Write out each line word for word. Drop pictures.

- DATA PROVIDED -
━━━━
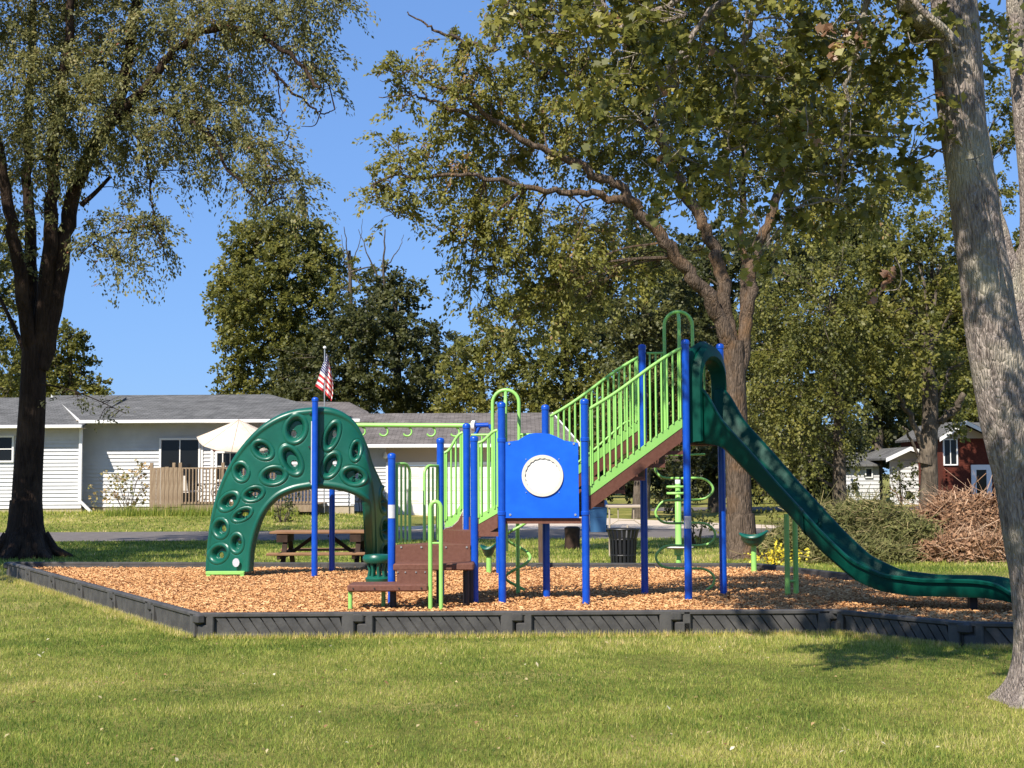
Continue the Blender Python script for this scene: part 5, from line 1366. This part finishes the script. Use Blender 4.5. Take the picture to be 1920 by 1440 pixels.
def railing(nm, pa, pb, za, zb, ba, bb, n, r_top=.019, r_bal=.0125, curve=0.0, m='lime', ends=True):
    """sloped guard rail: za/zb rail heights at the ends, ba/bb baluster foot heights"""
    t_ = MB(); P = []
    for i in range(13):
        f = i / 12; z = za + (zb - za) * f
        if curve: z += curve * (math.sin(f * math.pi * 2 - math.pi) * .5) * (1 if True else 0)
        P.append(V3(L2(pa, pb, f), z))
    t_.tube(P, r_top, 8)
    ro = t_.build(nm, M[m], ps, 60)
    for i in range(n):
        f = (i + .5) / n
        z1 = za + (zb - za) * f + (curve * (math.sin(f * math.pi * 2 - math.pi) * .5) if curve else 0)
        z0 = ba + (bb - ba) * f
        c = L2(pa, pb, f)
        MB().tube([V3(c, z0), V3(c, z1)], r_bal, 6, False).build('baluster', M[m], ro, 60)
    if ends:
        MB().tube([V3(L2(pa, pb, .012), ba), V3(L2(pa, pb, .012), za)], r_bal * 1.2, 6).build('end_bar', M[m], ro, 60)
        MB().tube([V3(L2(pa, pb, .988), bb), V3(L2(pa, pb, .988), zb)], r_bal * 1.2, 6).build('end_bar', M[m], ro, 60)
    return ro
def inset(a, b, d=.055):
    u = Uv(a, b); return (a[0] + u.x * d, a[1] + u.y * d), (b[0] - u.x * d, b[1] - u.y * d)
# long stair, near and far side
def stringer(pa, pb, z0, z1, hgr=.115, hbr=.16, th=.018):
    a, b = inset(pa, pb, .05)
    n_ = Vector((-(b[1] - a[1]), b[0] - a[0], 0)).normalized() * th
    g_ = MB().prism([V3(a, z0), V3(b, z1), V3(b, z1 + hgr), V3(a, z0 + hgr)], n_).build('stringer', M['lime'], ps, 30)
    MB().prism([V3(a, z0 - hbr) + n_ * .3, V3(b, z1 - hbr) + n_ * .3, V3(b, z1 - .001) + n_ * .3, V3(a, z0 - .001) + n_ * .3], n_ * .8).build('skirt', M['brown'], ps, 30)
    return g_
stringer(N2, Tn, 1.36, 2.13); stringer(Fb, Tf, 1.36, 2.13)
a, b = inset(N2, Tn); railing('stair_railing', a, b, 2.33, 3.04, 1.47, 2.24, 16, curve=.03)
a, b = inset(Fb, Tf); railing('stair_railing', a, b, 2.28, 3.0, 1.47, 2.24, 16, curve=.03)
# low inner hand rail
a, b = inset(Fb, Tf, .12)
MB().tube(cr([V3(L2(a, b, .05), 1.55), V3(L2(a, b, .12), 1.62), V3(L2(a, b, .5), 1.90), V3(L2(a, b, .9), 2.22), V3(L2(a, b, .97), 2.16)], 6), .014, 8).build('hand_rail', M['lime'], ps, 60)
ns = 5
for i in range(ns):
    f0 = (i + .0) / ns; f1 = (i + 1.05) / ns; z = 1.11 + (1.99 - 1.11) * (i + 1) / (ns + 1) + .02
    na, nb_ = L2(N2, Tn, f0), L2(N2, Tn, f1); fa, fb2 = L2(Fb, Tf, f0), L2(Fb, Tf, f1)
    q = [L2(na, fa, .06), L2(nb_, fb2, .06), L2(nb_, fb2, .94), L2(na, fa, .94)]
    MB().prism([V3(p, z - .045) for p in q], (0, 0, .045)).build('tread', M['brown'], ps, 30)
    MB().prism([V3(q[0], z - .15), V3(q[3], z - .15), V3(q[3], z - .046), V3(q[0], z - .046)], Uv(N2, Tn) * .012).build('riser', M['brown'], ps, 30)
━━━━
- SOLUTION TO THE EXERCISE -
Continue the Blender Python script for this scene: part 5, from line 1366. This part finishes the script. Use Blender 4.5. Take the picture to be 1920 by 1440 pixels.
def railing(nm, pa, pb, za, zb, ba, bb, n, r_top=.019, r_bal=.0125, curve=0.0, m='lime', ends=True):
    """sloped guard rail: za/zb rail heights at the ends, ba/bb baluster foot heights"""
    t_ = MB(); P = []
    for i in range(13):
        f = i / 12; z = za + (zb - za) * f
        if curve: z += curve * (math.sin(f * math.pi * 2 - math.pi) * .5) * (1 if True else 0)
        P.append(V3(L2(pa, pb, f), z))
    t_.tube(P, r_top, 8)
    ro = t_.build(nm, M[m], ps, 60)
    for i in range(n):
        f = (i + .5) / n
        z1 = za + (zb - za) * f + (curve * (math.sin(f * math.pi * 2 - math.pi) * .5) if curve else 0)
        z0 = ba + (bb - ba) * f
        c = L2(pa, pb, f)
        MB().tube([V3(c, z0), V3(c, z1)], r_bal, 6, False).build('baluster', M[m], ro, 60)
    if ends:
        MB().tube([V3(L2(pa, pb, .012), ba), V3(L2(pa, pb, .012), za)], r_bal * 1.2, 6).build('end_bar', M[m], ro, 60)
        MB().tube([V3(L2(pa, pb, .988), bb), V3(L2(pa, pb, .988), zb)], r_bal * 1.2, 6).build('end_bar', M[m], ro, 60)
    return ro
def inset(a, b, d=.055):
    u = Uv(a, b); return (a[0] + u.x * d, a[1] + u.y * d), (b[0] - u.x * d, b[1] - u.y * d)
# long stair, near and far side
def stringer(pa, pb, z0, z1, hgr=.115, hbr=.16, th=.018):
    a, b = inset(pa, pb, .05)
    n_ = Vector((-(b[1] - a[1]), b[0] - a[0], 0)).normalized() * th
    g_ = MB().prism([V3(a, z0), V3(b, z1), V3(b, z1 + hgr), V3(a, z0 + hgr)], n_).build('stringer', M['lime'], ps, 30)
    MB().prism([V3(a, z0 - hbr) + n_ * .3, V3(b, z1 - hbr) + n_ * .3, V3(b, z1 - .001) + n_ * .3, V3(a, z0 - .001) + n_ * .3], n_ * .8).build('skirt', M['brown'], ps, 30)
    return g_
stringer(N2, Tn, 1.36, 2.13); stringer(Fb, Tf, 1.36, 2.13)
a, b = inset(N2, Tn); railing('stair_railing', a, b, 2.33, 3.04, 1.47, 2.24, 16, curve=.03)
a, b = inset(Fb, Tf); railing('stair_railing', a, b, 2.28, 3.0, 1.47, 2.24, 16, curve=.03)
# low inner hand rail
a, b = inset(Fb, Tf, .12)
MB().tube(cr([V3(L2(a, b, .05), 1.55), V3(L2(a, b, .12), 1.62), V3(L2(a, b, .5), 1.90), V3(L2(a, b, .9), 2.22), V3(L2(a, b, .97), 2.16)], 6), .014, 8).build('hand_rail', M['lime'], ps, 60)
ns = 5
for i in range(ns):
    f0 = (i + .0) / ns; f1 = (i + 1.05) / ns; z = 1.11 + (1.99 - 1.11) * (i + 1) / (ns + 1) + .02
    na, nb_ = L2(N2, Tn, f0), L2(N2, Tn, f1); fa, fb2 = L2(Fb, Tf, f0), L2(Fb, Tf, f1)
    q = [L2(na, fa, .06), L2(nb_, fb2, .06), L2(nb_, fb2, .94), L2(na, fa, .94)]
    MB().prism([V3(p, z - .045) for p in q], (0, 0, .045)).build('tread', M['brown'], ps, 30)
    MB().prism([V3(q[0], z - .15), V3(q[3], z - .15), V3(q[3], z - .046), V3(q[0], z - .046)], Uv(N2, Tn) * .012).build('riser', M['brown'], ps, 30)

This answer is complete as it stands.